La Ville de Montréal, nommée Ville UNESCO de design en 2006, rejoint le réseau des Villes créatives fondé en 2004, réunissant tous les critères exigés, notamment la tenue d’événements culturels prestigieux (comme la Semaine mode de Montréal, le Festival mode et design, le Salon du design, le Salon de l’artisanat, Smart Design, etc.). Cette nomination témoigne d’une volonté de développement de l’économie créative locale, plus spécifiquement du secteur du design en intégrant le design de mode. En tant qu’acteurs du développement sectoriel local, les designers par l’apport de leur créativité et de leur rayonnement travaillent à la restructuration de l’industrie du vêtement. Cela est rendu possible grâce au déploiement de politiques en faveur du secteur et la mise en place de programmes et d’actions stratégiques de changement. L’orchestration de coopérations au sein de l’industrie et chez les acteurs clés du milieu, tels que les groupes de travail et les tables de concertation, permet non seulement de prendre en compte une nouvelle chaîne de valeur, mais encore d’organiser le rayonnement de nouveaux modèles d’affaires. En dépit des divergences d’intérêts qui apparaissent dans les groupes, la motivation des acteurs à créer un projet commun nous amène à explorer de quelle manière les designers, dans un tel contexte, se saisissent d’opportunités pour s’imposer dans leurs carrières. Nous observons alors la manière dont ces créateurs se singularisent pour être reconnus, mais également, le rôle des acteurs intermédiaires, du cercle de la mode, leur permettant d’espérer une certaine renommée.

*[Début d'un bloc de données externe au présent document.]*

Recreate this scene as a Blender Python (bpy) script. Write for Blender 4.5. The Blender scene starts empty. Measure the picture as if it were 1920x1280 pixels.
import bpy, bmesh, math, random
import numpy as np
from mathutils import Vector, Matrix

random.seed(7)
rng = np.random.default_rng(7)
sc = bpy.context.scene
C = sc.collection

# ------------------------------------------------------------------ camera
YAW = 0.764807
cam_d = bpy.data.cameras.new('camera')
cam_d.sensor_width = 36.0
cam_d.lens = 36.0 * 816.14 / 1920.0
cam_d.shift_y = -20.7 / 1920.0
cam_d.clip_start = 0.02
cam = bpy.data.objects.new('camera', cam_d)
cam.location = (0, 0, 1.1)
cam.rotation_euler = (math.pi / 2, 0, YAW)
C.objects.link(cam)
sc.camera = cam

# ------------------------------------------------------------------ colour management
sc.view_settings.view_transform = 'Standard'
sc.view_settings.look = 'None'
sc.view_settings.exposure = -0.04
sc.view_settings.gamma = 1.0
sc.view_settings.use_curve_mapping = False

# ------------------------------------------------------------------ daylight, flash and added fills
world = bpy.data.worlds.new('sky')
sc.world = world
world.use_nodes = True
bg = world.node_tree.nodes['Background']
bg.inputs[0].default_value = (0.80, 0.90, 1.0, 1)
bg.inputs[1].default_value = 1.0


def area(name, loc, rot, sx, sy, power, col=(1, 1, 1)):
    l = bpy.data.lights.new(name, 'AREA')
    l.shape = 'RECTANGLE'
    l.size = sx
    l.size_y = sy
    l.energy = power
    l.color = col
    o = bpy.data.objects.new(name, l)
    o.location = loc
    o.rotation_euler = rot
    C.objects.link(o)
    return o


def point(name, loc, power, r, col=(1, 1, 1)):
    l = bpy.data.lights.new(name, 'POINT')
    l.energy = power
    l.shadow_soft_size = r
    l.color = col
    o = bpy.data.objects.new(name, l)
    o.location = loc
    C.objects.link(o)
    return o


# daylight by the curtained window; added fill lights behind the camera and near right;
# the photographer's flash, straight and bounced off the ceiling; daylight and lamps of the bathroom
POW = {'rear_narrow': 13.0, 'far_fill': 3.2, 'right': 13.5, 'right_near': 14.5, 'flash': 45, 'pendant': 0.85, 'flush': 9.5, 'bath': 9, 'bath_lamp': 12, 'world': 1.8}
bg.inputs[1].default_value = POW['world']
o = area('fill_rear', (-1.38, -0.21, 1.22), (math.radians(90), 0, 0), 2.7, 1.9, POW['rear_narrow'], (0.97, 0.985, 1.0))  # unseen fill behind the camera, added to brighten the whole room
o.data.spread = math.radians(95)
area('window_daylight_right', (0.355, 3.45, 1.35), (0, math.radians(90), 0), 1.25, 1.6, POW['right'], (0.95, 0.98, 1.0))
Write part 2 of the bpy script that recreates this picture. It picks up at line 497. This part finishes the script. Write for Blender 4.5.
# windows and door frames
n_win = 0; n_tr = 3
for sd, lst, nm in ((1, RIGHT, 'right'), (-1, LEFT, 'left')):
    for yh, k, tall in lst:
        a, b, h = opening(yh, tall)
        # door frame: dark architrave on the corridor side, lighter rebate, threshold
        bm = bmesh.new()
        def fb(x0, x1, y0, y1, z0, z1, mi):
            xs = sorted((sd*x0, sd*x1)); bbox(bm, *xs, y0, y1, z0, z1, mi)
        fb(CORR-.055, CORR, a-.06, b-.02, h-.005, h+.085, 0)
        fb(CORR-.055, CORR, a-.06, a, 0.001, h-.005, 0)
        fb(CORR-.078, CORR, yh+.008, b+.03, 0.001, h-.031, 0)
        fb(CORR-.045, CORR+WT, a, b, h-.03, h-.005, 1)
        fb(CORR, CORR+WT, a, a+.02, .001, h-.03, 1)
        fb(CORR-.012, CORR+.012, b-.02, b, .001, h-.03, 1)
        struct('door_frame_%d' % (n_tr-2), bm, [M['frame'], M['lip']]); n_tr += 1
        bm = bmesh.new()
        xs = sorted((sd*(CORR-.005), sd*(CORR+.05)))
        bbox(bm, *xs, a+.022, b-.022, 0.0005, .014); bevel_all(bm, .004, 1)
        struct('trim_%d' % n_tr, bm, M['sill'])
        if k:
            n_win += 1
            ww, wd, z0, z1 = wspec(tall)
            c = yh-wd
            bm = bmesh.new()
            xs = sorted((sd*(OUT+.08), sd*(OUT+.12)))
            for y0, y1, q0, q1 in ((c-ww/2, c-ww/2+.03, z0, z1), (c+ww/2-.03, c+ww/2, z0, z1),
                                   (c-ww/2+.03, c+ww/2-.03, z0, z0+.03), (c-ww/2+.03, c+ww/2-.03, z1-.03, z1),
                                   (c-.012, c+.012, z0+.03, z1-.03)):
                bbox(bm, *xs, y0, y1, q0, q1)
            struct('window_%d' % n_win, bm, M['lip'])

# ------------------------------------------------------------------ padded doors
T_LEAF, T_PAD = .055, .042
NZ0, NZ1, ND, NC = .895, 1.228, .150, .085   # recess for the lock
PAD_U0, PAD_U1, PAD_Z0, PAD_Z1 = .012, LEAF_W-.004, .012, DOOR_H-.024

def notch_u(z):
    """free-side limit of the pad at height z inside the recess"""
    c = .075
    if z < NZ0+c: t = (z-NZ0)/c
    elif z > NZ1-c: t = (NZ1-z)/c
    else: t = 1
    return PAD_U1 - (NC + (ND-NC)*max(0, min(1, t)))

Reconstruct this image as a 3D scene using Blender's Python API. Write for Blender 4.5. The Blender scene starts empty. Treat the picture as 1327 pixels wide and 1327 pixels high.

L’analyse des coopérations du milieu nous permet d’apprécier les enjeux de légitimation du champ de la mode et la reconnaissance de designers réputés. C’est en prenant en compte les interactions en direction de la médiation ou celles en direction de la médiatisation que nous distinguons deux logiques d’action. La première accompagne l’aspect entrepreneurial du métier et la deuxième, son aspect créatif et culturel. Le rayonnement de la Ville de mode se présente comme le projet commun, le monde de la mode, lequel repose sur la visibilité créative des designers et la mobilisation des acteurs. Quant au projet de la Grappe de mode, il répond à des préoccupations économiques et industrielles et nous met en présence d’un monde pluriel de la mode.
À partir de témoignages recueillis et en adoptant une démarche compréhensive, nous dégageons un idéaltype : le paradoxe de Janus, les multiples facettes du designer à la fois créateur et entrepreneur. Puis nous examinerons comment le designer s’engage dans sa carrière, et ce qui motive ses choix quant aux incertitudes du métier. Au final, nous proposons une typologie des trajectoires en régime de réputation. Celle-ci repose sur l’observation des manières d’agir, des étapes de carrière caractérisées par le degré de reconnaissance, les aides du milieu (médiation et médiatisation), mais également sur l’inscription culturelle ou industrielle du métier (créateur, entrepreneur). La ville devient la scène sur laquelle se joue cette course à la renommée de professionnels créatifs renforcée par l’essor de l’économie créative qui prétend répondre aux malaises sociétaux et à la crise des industries traditionnelles.
Mots-clés : Réputation, designers de mode, singularisation, industrie, agir créatif et marchand, Ville créative.